Fromm, comme Stirner, montre très bien la difficulté d’une telle attitude. L’Égoïsme a ses limites qui sont sa richesse et sa force. Fromm le résume ainsi : " Le paradoxe de l’existence humaine, c’est que l’homme doive trouver l’union en préservant son indépendance, se relier étroitement à autrui tout en sauvegardant son unicité et son intégrité ".
L’individualisme de Fromm est le témoignage le plus fort que l’on puisse trouver de la postérité de Stirner. L’un et l’autre émettent une théorie de l’Unique très importante, mais il me semble regrettable de ne pas avoir de témoignages d’actions et de pratiques individualistes chez tous les deux. (Peut-être calomnie-je Fromm ? Je ne connais que ses oeuvres, espérons qu’elles sont le juste reflet d’expériences concrètes).
CONCLUSION
Le nom de Stirner, pour beaucoup, que ce soit les idéologues bourgeois, ou les militant marxistes, et même quelques libertaires, est synonyme de nihilisme, de terrorisme, de destruction absolue. Camus (L’Homme révolté) porte, peut-être en partie, la responsabilité d’une telle renommée. Engels (ayant sur le tard changé d’avis) pense que Stirner restera "une" curiosité", même après que Bakounine l’eut amalgamé avec Proudhon et qu’il eut baptisé" cet amalgame "anarchisme". Que de mépris dans le mot ! Mais Engels a absolument raison réunir Bakounine et Stirner, il me semble, effectivement, que les deux compères se complètent. Bakounine donne une dimension concrète à bien des thèmes stirnériens. Un autre mérite de Stirner a été mis en évidence par H. Arvon dans son livre : "Stirner au sources de l’existentialisme". C’est, en effet, un des premiers penseurs existentiels avec son contemporain et débiteur Kierkegaard.
Certes tous les reproches que l’on fait à Stirner ne sont pas justifiés. Son style y est pour beaucoup. D. Guérin le fait justement remarquer : " la verve qui emporte la plume de Stirner le fourvoie de temps à autre dans des paradoxes… Stirner en dépit de ses rodomondades d’ermite, aspire à une vie communautaire. Comme la plupart des isolés, des introvertis, il en la nostalgie lancinante".
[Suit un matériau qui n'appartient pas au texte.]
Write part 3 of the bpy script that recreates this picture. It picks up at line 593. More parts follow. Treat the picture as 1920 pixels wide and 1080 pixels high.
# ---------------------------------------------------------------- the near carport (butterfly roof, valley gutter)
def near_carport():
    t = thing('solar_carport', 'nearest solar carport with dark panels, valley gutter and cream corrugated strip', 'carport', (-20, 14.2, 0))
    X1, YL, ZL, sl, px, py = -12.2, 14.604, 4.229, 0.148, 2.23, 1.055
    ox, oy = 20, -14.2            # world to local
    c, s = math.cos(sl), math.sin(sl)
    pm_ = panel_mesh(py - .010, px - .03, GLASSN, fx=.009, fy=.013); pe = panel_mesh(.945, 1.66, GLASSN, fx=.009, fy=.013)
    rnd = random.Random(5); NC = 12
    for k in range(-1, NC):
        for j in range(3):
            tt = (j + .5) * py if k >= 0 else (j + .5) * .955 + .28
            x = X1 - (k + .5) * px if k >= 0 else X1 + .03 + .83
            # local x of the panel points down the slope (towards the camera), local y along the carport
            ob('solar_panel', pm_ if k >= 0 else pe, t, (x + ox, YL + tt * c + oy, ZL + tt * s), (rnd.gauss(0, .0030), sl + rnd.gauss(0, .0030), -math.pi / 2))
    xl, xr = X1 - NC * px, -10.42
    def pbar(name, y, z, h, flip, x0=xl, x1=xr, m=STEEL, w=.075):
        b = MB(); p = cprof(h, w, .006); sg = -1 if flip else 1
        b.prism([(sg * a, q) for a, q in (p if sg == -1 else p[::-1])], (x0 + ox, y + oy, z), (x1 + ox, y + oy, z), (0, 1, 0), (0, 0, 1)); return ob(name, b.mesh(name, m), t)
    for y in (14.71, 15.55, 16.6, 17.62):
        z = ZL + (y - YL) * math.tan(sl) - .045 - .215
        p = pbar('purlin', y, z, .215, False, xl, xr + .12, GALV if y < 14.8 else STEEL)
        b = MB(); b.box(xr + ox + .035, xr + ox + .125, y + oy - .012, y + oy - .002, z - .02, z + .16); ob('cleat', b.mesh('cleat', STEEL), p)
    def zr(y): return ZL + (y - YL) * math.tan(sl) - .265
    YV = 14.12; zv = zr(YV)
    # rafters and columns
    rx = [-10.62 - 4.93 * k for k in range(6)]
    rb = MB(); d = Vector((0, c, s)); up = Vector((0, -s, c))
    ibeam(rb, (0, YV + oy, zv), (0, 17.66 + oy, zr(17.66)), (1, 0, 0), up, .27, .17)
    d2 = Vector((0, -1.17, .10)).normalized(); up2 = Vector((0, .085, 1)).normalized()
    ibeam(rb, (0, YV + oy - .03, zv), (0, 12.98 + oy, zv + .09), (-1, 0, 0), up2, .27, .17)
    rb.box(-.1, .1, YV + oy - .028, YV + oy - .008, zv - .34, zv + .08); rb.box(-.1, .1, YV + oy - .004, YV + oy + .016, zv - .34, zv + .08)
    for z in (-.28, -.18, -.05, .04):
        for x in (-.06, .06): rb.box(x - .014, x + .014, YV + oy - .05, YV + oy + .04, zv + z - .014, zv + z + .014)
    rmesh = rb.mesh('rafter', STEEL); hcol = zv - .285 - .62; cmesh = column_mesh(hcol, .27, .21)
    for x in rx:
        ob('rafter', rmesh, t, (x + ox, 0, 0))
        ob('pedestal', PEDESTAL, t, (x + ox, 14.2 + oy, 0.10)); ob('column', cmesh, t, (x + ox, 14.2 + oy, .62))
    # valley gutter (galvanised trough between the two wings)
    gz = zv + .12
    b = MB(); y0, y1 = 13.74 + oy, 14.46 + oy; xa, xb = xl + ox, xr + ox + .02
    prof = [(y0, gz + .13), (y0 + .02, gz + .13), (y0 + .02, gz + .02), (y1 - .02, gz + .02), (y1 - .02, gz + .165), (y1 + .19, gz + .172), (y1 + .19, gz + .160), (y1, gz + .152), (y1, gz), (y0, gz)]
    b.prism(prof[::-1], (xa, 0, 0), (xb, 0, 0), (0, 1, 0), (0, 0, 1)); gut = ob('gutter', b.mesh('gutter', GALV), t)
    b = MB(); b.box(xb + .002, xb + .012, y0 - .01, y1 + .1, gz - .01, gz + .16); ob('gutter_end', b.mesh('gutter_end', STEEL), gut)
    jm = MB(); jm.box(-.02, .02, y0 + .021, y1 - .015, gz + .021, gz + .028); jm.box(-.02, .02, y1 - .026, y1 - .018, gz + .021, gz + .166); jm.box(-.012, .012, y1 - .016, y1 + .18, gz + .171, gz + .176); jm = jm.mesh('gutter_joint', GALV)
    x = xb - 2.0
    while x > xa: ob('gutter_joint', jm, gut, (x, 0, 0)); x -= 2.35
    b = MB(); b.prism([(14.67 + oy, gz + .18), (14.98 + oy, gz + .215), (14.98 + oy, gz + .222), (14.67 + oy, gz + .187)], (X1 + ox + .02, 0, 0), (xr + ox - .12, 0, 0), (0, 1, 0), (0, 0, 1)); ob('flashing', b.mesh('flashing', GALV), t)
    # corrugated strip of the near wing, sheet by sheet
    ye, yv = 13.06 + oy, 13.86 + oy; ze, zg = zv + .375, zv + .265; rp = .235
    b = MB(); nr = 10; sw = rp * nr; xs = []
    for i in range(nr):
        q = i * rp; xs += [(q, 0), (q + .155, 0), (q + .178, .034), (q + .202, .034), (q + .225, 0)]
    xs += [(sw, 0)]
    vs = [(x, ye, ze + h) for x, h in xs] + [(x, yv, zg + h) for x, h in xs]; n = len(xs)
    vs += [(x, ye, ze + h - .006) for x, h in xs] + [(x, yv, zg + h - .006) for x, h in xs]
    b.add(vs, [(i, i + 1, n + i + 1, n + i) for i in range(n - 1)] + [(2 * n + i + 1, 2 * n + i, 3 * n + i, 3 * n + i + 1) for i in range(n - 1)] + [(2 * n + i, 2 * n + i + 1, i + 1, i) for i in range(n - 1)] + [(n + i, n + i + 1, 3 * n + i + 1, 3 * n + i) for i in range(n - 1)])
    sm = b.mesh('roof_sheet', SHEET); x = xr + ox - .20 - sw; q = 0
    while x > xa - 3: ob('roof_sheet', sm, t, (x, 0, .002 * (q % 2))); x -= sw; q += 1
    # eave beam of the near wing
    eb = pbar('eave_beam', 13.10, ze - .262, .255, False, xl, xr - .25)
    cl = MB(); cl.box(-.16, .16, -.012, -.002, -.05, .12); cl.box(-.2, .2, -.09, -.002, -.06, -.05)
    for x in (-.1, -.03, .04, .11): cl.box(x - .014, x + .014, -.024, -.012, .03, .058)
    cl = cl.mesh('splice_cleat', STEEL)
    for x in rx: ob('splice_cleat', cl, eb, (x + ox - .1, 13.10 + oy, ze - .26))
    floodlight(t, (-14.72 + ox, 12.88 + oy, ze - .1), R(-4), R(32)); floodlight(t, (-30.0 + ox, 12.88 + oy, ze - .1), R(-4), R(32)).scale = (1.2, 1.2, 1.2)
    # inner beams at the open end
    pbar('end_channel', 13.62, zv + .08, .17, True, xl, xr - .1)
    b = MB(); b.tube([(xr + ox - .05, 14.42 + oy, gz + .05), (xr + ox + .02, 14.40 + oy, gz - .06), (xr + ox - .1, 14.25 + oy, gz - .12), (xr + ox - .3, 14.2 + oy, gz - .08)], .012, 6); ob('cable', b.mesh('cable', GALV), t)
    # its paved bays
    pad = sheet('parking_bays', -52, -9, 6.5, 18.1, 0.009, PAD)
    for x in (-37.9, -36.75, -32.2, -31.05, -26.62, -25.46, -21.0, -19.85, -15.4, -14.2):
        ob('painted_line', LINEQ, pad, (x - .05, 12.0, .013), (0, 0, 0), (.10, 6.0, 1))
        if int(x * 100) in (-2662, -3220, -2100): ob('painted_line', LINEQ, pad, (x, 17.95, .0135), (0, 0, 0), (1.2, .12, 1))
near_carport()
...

Mais ce que l’on doit avant tout à Stirner, c’est son apport indispensable à l’anarchisme : l’individualisme. En effet, l’individualisme semble la base essentielle du mouvement anarchiste. Car il permet une prise de conscience et une maturation nécessaire du mouvement de révolte. L’Égoïsme stirnérien est le premier acte positif vers la libération du Moi. Le rôle de l’individualisme est de formé des militants libérés qui ne souffriront plus des fausses motivations d’autrui et qui ont cette lucidité d’éviter de réagirez aux fausses réaction par d’autres fausses réactions. Ce qui est le seul moyen de rompre le cercle vicieux et que la Révolution ne soit pas une Restauration qui amène de " nouveaux tsars ". W Reich, dans la "Révolution sexuelle" démontre ce mécanisme. Le succès d’une Révolution n’est possible, non pas seulement, par une transformation radicale des structures économiques et l’acquisition des moyens de production, mais aussi par une re-considération globale du moi. " La révolution dans la superstructure idéologique fait faillite parce que le support de cette révolution : la structure psychique des êtres humains n’a pas changé ". Et si dans la volonté révolutionnaire s’infiltrent des éléments réactionnaires comme : la peur de la liberté, l’inhibition sociale et sexuelle, le mouvement ne peut aboutir qu’au fascise même Rouge. L’individualisme n’est qu’une forme transitoire et une mise en garde. Il peut s’adapter à toutes les formes de l’autogestion, sans pour autant s’aliéner. L’anarchisme, au-delà des tendances, reste une volonté empirique de liberté pour soi et pour tous. C’est une "création" perpétuelle, plus les artistes seront nombreux, plus l’oeuvre sera achevée.